Introduction-Prologue Analysis

In his Introduction, Kelley offers biographical information that enables connections to be made between the themes of the play and the background of the playwright. The origins of Césaire’s interest in the theme of race relations and exploitation, for example, are autobiographical; Césaire himself was forced to learn the history and the traditions of his island nation’s colonizer, France. His education reflected the strength and the power of the colonizer; though the island of Martinique has a powerful cultural identity of its own, this uniquely Martinican identity was obscured by French hegemony. Through the establishment of the literary movement of Négritude, Césaire and his compatriots were able to take back their true identities and to establish the need for art that celebrates black heritage. Eventually, as Césaire’s success as a politician gained momentum, he made political advancements inspired by his anti-colonialist sentiment; under his leadership, Martinique’s status changed from colony to department.

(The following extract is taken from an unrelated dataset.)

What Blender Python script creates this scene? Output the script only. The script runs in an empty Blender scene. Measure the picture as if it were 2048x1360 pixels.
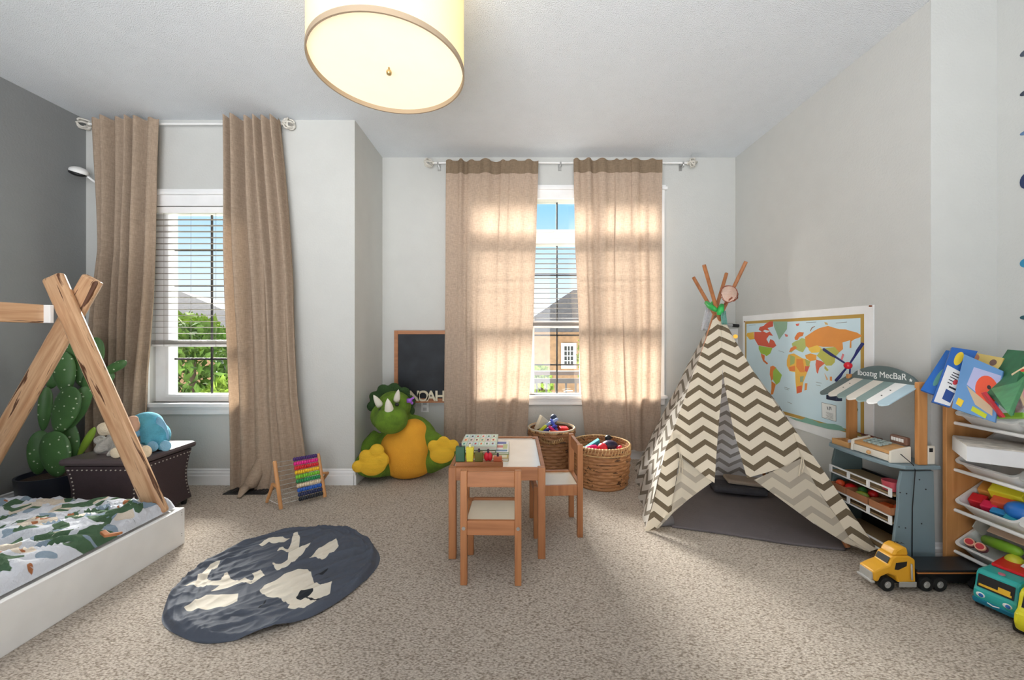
import bpy, bmesh, math, random
import numpy as np
from mathutils import Vector, Matrix, Euler, noise
random.seed(7)
PI = math.pi
SC = bpy.context.scene
COL = SC.collection
F = 790.0; CX = 1028.0; CY = 672.0; EYE = 1.10

# ------------------------------------------------------------------ camera
cam_data = bpy.data.cameras.new('camera')
cam_data.sensor_width = 36.0
cam_data.lens = 36.0*F/2048.0
cam_data.shift_x = -(CX-1024.0)/2048.0
cam_data.shift_y = -(680.0-CY)/2048.0
cam_data.clip_start = 0.05; cam_data.clip_end = 200
cam = bpy.data.objects.new('camera', cam_data); COL.objects.link(cam)
cam.location = (0, 0, EYE); cam.rotation_euler = (PI/2, 0, 0)
SC.camera = cam
# ------------------------------------------------------------------ world
def lin(c):
    return tuple(((x/255.0)/12.92 if x/255.0 <= .04045 else ((x/255.0+.055)/1.055)**2.4) for x in c)
world = bpy.data.worlds.new('world'); SC.world = world; world.use_nodes = True
wn = world.node_tree; wn.nodes.clear()
w_out = wn.nodes.new('ShaderNodeOutputWorld'); w_bg = wn.nodes.new('ShaderNodeBackground')
w_tc = wn.nodes.new('ShaderNodeTexCoord'); w_sep = wn.nodes.new('ShaderNodeSeparateXYZ')
w_ramp = wn.nodes.new('ShaderNodeValToRGB')
wn.links.new(w_tc.outputs['Generated'], w_sep.inputs[0])
wn.links.new(w_sep.outputs['Z'], w_ramp.inputs[0])
el = w_ramp.color_ramp.elements
el[0].position = 0.0; el[0].color = (*lin((236, 234, 230)), 1)
el[1].position = 0.55; el[1].color = (*lin((110, 178, 235)), 1)
e = el.new(0.02); e.color = (*lin((240, 243, 248)), 1)
e = el.new(0.14); e.color = (*lin((205, 228, 250)), 1)
e = el.new(0.32); e.color = (*lin((140, 200, 245)), 1)
# the sky is blue towards the street (+Y); behind the camera it is added white fill
w_mix = wn.nodes.new('ShaderNodeMix'); w_mix.data_type = 'RGBA'
w_map = wn.nodes.new('ShaderNodeMapRange'); w_map.inputs[1].default_value = -.2; w_map.inputs[2].default_value = .2
wn.links.new(w_sep.outputs['Y'], w_map.inputs[0])
wn.links.new(w_map.outputs[0], w_mix.inputs[0])
w_mr2 = wn.nodes.new('ShaderNodeMapRange'); w_mr2.inputs[1].default_value = -.25; w_mr2.inputs[2].default_value = .25
w_mr2.inputs[3].default_value = 5.6; w_mr2.inputs[4].default_value = .3   # added fill light from behind: strong below to lift the ceiling, weak above
wn.links.new(w_sep.outputs['Z'], w_mr2.inputs[0])
w_sc = wn.nodes.new('ShaderNodeVectorMath'); w_sc.operation = 'SCALE'; w_sc.inputs[0].default_value = (.96, .97, 1.0)
wn.links.new(w_mr2.outputs[0], w_sc.inputs['Scale']); wn.links.new(w_sc.outputs[0], w_mix.inputs[6])
w_s2 = wn.nodes.new('ShaderNodeVectorMath'); w_s2.operation = 'SCALE'; w_s2.inputs['Scale'].default_value = .74; wn.links.new(w_ramp.outputs[0], w_s2.inputs[0]); wn.links.new(w_s2.outputs[0], w_mix.inputs[7])
wn.links.new(w_mix.outputs[2], w_bg.inputs[0])
w_bg.inputs[1].default_value = 1.0
wn.links.new(w_bg.outputs[0], w_out.inputs[0])
# ------------------------------------------------------------------ sun
sd = bpy.data.lights.new('sun', 'SUN'); sd.energy = 23.0; sd.angle = math.radians(38); sd.color = (1, .96, .9)
sun = bpy.data.objects.new('sun', sd); COL.objects.link(sun)
sun.rotation_euler = Vector((.5, -1, -.62)).to_track_quat('-Z', 'Y').to_euler()
sun.location = (1, 6, 6)
# ------------------------------------------------------------------ exposure
SC.view_settings.view_transform = 'Standard'; SC.view_settings.look = 'None'
SC.view_settings.gamma = 1.0; SC.view_settings.exposure = 0.92
SC.view_settings.use_curve_mapping = False

# ------------------------------------------------------------------ helpers
def P(u, v, Y): return Vector(((u-CX)/F*Y, Y, EYE-(v-CY)/F*Y))
def PX(u, v, X): return P(u, v, F*X/(u-CX))
def PZ(u, v, z=0.0): return P(u, v, F*(EYE-z)/(v-CY))
def PP(u, v, p0, n):
    d = P(u, v, 1.0)-Vector((0, 0, EYE)); o = Vector((0, 0, EYE))
    t = (p0-o).dot(n)/d.dot(n); return o+d*t

def mat(name, rgb, rough=.6, bump=0.0, bscale=60, metal=0.0, var=0.0, vscale=8, spec=.5, emis=None, estr=0, k=1.0, stretch=None):
    m = bpy.data.materials.new(name); m.use_nodes = True
    nt = m.node_tree; b = nt.nodes['Principled BSDF']
    c = tuple(min(1, x*k) for x in lin(rgb))
    b.inputs['Base Color'].default_value = (*c, 1)
    b.inputs['Roughness'].default_value = rough; b.inputs['Metallic'].default_value = metal
    b.inputs['Specular IOR Level'].default_value = spec
    if emis:
        b.inputs['Emission Color'].default_value = (*lin(emis), 1); b.inputs['Emission Strength'].default_value = estr
    tc = nt.nodes.new('ShaderNodeTexCoord'); mp = nt.nodes.new('ShaderNodeMapping')
    nt.links.new(tc.outputs['Object'], mp.inputs[0])
    if stretch: mp.inputs['Scale'].default_value = stretch
    n = nt.nodes.new('ShaderNodeTexNoise'); n.inputs['Scale'].default_value = vscale; n.inputs['Detail'].default_value = 4
    nt.links.new(mp.outputs[0], n.inputs['Vector'])
    v = .015 if name in ('wall_paint', 'ceiling_stipple', 'wall_accent_grey_paint') else max(var, .04)
    r = nt.nodes.new('ShaderNodeValToRGB')
    r.color_ramp.elements[0].position = .3; r.color_ramp.elements[1].position = .7
    r.color_ramp.elements[0].color = (*(x*(1-v) for x in c), 1)
    r.color_ramp.elements[1].color = (*(min(1, x*(1+v)) for x in c), 1)
    nt.links.new(n.outputs[0], r.inputs[0]); nt.links.new(r.outputs[0], b.inputs['Base Color'])
    if bump:
        n2 = nt.nodes.new('ShaderNodeTexNoise'); n2.inputs['Scale'].default_value = bscale; n2.inputs['Detail'].default_value = 3
        nt.links.new(mp.outputs[0], n2.inputs['Vector'])
        bp = nt.nodes.new('ShaderNodeBump'); bp.inputs['Strength'].default_value = bump; bp.inputs['Distance'].default_value = .01
        nt.links.new(n2.outputs[0], bp.inputs['Height']); nt.links.new(bp.outputs[0], b.inputs['Normal'])
    return m

def wood(name, a, b_, axis='Z', scale=6, rough=.45, dark=None):
    m = bpy.data.materials.new(name); m.use_nodes = True
    nt = m.node_tree; b = nt.nodes['Principled BSDF']; b.inputs['Roughness'].default_value = rough
    tc = nt.nodes.new('ShaderNodeTexCoord'); mp = nt.nodes.new('ShaderNodeMapping')
    s = {'X': (.08, 1, 1), 'Y': (1, .08, 1), 'Z': (1, 1, .08)}[axis]
    mp.inputs['Scale'].default_value = tuple(q*scale for q in s)
    nt.links.new(tc.outputs['Object'], mp.inputs[0])
    n = nt.nodes.new('ShaderNodeTexNoise'); n.inputs['Scale'].default_value = 6; n.inputs['Detail'].default_value = 6
    n.inputs['Distortion'].default_value = .6
    nt.links.new(mp.outputs[0], n.inputs['Vector'])
    r = nt.nodes.new('ShaderNodeValToRGB'); e0, e1 = r.color_ramp.elements
    e0.position = .3; e0.color = (*lin(a), 1); e1.position = .56 if dark else .62; e1.color = (*lin(b_), 1)
    if dark:
        e = r.color_ramp.elements.new(.585); e.color = (*lin(b_), 1)
        e = r.color_ramp.elements.new(.63); e.color = (*lin(dark), 1)
    nt.links.new(n.outputs[0], r.inputs[0]); nt.links.new(r.outputs[0], b.inputs['Base Color'])
    return m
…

The implication of this small change in language has great symbolic value; “department” suggests a cooperative relationship among various parts of a broader organization, while control is implicit in the relationship between colony and colonizer.

Kelley describes one experience that marked Césaire’s youth and inspired him to establish the Négritude movement. French educational guidelines determined the education that Césaire and his fellow Martinicans received, an education that served primarily the French and enabled them to maintain power over their colonized peoples. Césaire’s experience with usurpation, another significant theme of the play, is deeply personal; his intellect and his imagination were seized by the ruling power, which forced its leadership on his developing young mind. As Césaire matured and traveled, he used his education to his best advantage, creating a community of like-minded intellectuals who came to positions of leadership and power themselves as a result of their determination and natural talents.

The Prologue of the play contains only one monologue by a single character. The Master of Ceremonies introduces the play to the audience as he distributes masks to the actors and they select their roles. From the start of the play, Césaire establishes the importance of freedom; plays are not a democratic art form as actors must follow the instructions of a director, who issues commands from a distance. In A Tempest, the actors select their own characters, while the Master of ceremonies chooses someone to play the Tempest. By drawing attention to these elements of the play, the playwright uses metatheatrical conventions to ensure that the audience is aware that the play itself is aware of the fact that it is a performance. Césaire’s choice to employ such conventions enhances the audience’s ability to recognize the similarities between art and life that are soon to become apparent on stage.